A few days before the celebrations, on 23 April, President Marcelo Rebelo de Sousa had stirred up controversy in some comments to foreign journalists, admitting that Portugal was responsible for the crimes it had committed through its involvement in the slave trade,[5] as well as during the lengthy colonial period:

Portugal takes full responsibility [and] we have to pay the costs. Are there actions that were not punished and those responsible were not arrested? Are there goods that were looted and not returned? Let’s see how we can repair this.[6]

The right – and especially Chega – subsequently took the opportunity to attack the president fiercely during the “solemn session” of commemoration at the Assembleia da República on the 25 April. The leader of Chega, André Ventura, accused him of “betraying the Portuguese people” by opening up the question of reparations. “I am proud of our history” said Ventura, adding that Marcelo had not been elected by either Guineans or Brazilians. Ventura complained later that there was no mechanism in the Portuguese constitution for impeaching a president. Another party leader, a centrist, called attention to Portuguese settler families who had been abandoned to their own devices during what he called “the disastrous process of decolonisation”.

In early May, several of the directors of major Portuguese museums denied that their collections contained items that had been pillaged from territories colonised by the Portuguese, arguing rather that such objects had been acquired through the normal channels of international trade.[7] Several letters were published in the dailies and weeklies from individuals, who, ignoring the collective character of the advantages of Portuguese colonialism for the metropole, asserted that since they had not themselves personally benefitted from colonial exploitation, it would be unjust to use their taxes to compensate the exploited ex-colonies.

The 19 months between the military seizure of power and the 25 November 1975 – the heady period of the Processo Revolucionário em Curso (PREC), the “ongoing revolutionary process” – were marked by failed coup attempts as well as left policies supported by organised labour. The so-called “hot summer” of 1975 was a period of intense political turmoil, even violence, with extensive nationalisations and land seizures. But the possibility of deep revolutionary change in Portugal ended in November 1975, when the countercoup by elements in the armed forces led by the “moderate” António Ramalho Eanes, put an end to PREC. Indeed, Eanes, now nearly 90, commented recently in an interview that it would be a mistake not to celebrate the 25 November as well as the 25 April:

There was, as everyone knows, especially the older ones, that terrible disturbance that they called PREC and there were, obviously, significant threats to the original objective of the 25 April, which was democratic in its intentions. The 25 November reestablished the original promise…

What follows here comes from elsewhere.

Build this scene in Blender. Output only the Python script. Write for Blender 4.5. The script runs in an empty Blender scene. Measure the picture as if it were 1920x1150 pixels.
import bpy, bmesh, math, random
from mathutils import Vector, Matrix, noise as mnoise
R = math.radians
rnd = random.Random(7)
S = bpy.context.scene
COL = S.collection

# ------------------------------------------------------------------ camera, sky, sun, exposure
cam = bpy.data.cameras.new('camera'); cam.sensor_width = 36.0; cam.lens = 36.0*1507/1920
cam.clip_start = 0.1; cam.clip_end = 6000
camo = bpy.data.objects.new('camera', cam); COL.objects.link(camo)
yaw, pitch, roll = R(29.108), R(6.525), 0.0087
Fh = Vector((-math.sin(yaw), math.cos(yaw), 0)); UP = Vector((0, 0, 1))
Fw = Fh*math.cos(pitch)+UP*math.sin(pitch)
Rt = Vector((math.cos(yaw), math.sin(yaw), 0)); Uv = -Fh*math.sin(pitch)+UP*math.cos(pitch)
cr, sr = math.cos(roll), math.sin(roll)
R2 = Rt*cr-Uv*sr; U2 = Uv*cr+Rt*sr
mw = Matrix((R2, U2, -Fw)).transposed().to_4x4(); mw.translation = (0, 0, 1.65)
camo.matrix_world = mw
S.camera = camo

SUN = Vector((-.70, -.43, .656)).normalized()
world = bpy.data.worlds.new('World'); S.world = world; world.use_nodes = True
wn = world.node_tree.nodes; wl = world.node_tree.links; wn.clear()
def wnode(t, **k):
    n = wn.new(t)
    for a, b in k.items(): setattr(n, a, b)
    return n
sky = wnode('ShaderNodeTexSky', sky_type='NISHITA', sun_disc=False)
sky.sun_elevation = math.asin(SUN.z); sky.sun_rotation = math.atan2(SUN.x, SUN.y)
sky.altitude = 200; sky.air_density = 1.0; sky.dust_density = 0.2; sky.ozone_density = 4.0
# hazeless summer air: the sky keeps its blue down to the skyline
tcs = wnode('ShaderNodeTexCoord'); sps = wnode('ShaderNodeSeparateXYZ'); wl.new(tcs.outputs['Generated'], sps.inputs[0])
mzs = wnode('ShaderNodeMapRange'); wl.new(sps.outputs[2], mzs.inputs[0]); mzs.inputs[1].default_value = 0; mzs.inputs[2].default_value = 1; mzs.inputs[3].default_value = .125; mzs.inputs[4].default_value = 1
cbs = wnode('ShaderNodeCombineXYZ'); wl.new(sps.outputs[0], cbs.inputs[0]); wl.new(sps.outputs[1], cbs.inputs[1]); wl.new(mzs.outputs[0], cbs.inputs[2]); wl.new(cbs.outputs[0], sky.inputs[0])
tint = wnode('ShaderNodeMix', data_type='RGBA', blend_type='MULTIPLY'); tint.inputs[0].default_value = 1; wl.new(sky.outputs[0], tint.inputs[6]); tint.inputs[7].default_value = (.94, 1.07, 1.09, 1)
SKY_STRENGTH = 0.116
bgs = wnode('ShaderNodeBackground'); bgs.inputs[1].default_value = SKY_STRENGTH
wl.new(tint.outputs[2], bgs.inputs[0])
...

After fifty years of liberal democracy, current Portuguese politics are overshadowed by the alarming resurgence of the ultra-right in the March elections, as well as a generalised failure to acknowledge the character of Portugal’s relationship to its former colonies either in the past or in the present. From a left perspective, although the chances of a metropolitan “fourth revolution” alongside the transformations attempted in Guinea-Bissau, Mozambique and Angola, were always exceedingly slim, it remains important to remember that for at least a few months in 1974-1975 social transformation in a small country on the south-western edge of Europe was on the cards – and that it was African leaders such as Amílcar Cabral, Samora Machel and Agostinho Neto who were showing the way. That possibility was permanently closed off on the 25 November 1975, despite Ramalho Eanes’ nostalgic claims. In any event, at least one of the demonstrators on Avenida da Liberdade bitterly recalled the moment when he scrawled on a piece of cardboard the angry slogan, “Eu quero que o 25 de Novembro se foda”, in English, “I wish 25 November would fuck itself”.[8]

Olga Iglesias, 25 April 2024.

Writer and socialist Colin Darch worked in Mozambique from 1979 to 1987, and is the founder of the website Mozambique History Net. With the late Amélia Neves de Souto he’s the author of A Dictionary of Mozambican History and Society (HSRC Press, 2022). 

Notes  

[1] The word Chega can be translated as “Enough!”

[2] See the assessment by Norrie McQueen, “O balanço militar em 1974 nos três teatros de operações” in O adeus ao império: quarenta anos de descolonização, ed. Fernando Rosas, Mário Machaqueiro and Pedro Aires Oliveira (Lisbon: Veja, 2015), p.44-59.

[3] One of the few books that explicitly attempts to analyse the connection between the African liberation struggles and the military intervention in Portugal in April 1974 is O 25 de Abril começou in África, ed. António Simões do Paço and others (Vila Nova de Famalição: Ed. Húmus, 2019), which includes the first publication in Portugal of Perry Anderson’s seminal 1962 essay “Portugal and the end of ultracolonialism”.

[4] This event was not widely reported; the Lisbon daily newspaper Diário de Notícias, for example, tucked its account of the session away at the end of a report on the controversy about reparations, on page 5 of the edition of 26 April.

[5] It’s estimated that a total of around six million African people were enslaved by the Portuguese and transported to Brazil, more than any of the other European countries involved in the trade.

[6] In an article published in the online daily O Observador (25 September 2023), the historian João Pedro Marques estimated that Portugal owed Brazil alone US$20 billion in reparations for slavery, without taking any African countries into account.

[7] José Cabrita Saraiva, “Diretores de museus dizem que não há nada para devolver às ex-colónias,” Sol (3 May 2024), p.12-13.

[8] My thanks to Carmeliza Rosário for comments on a previous draft of this text.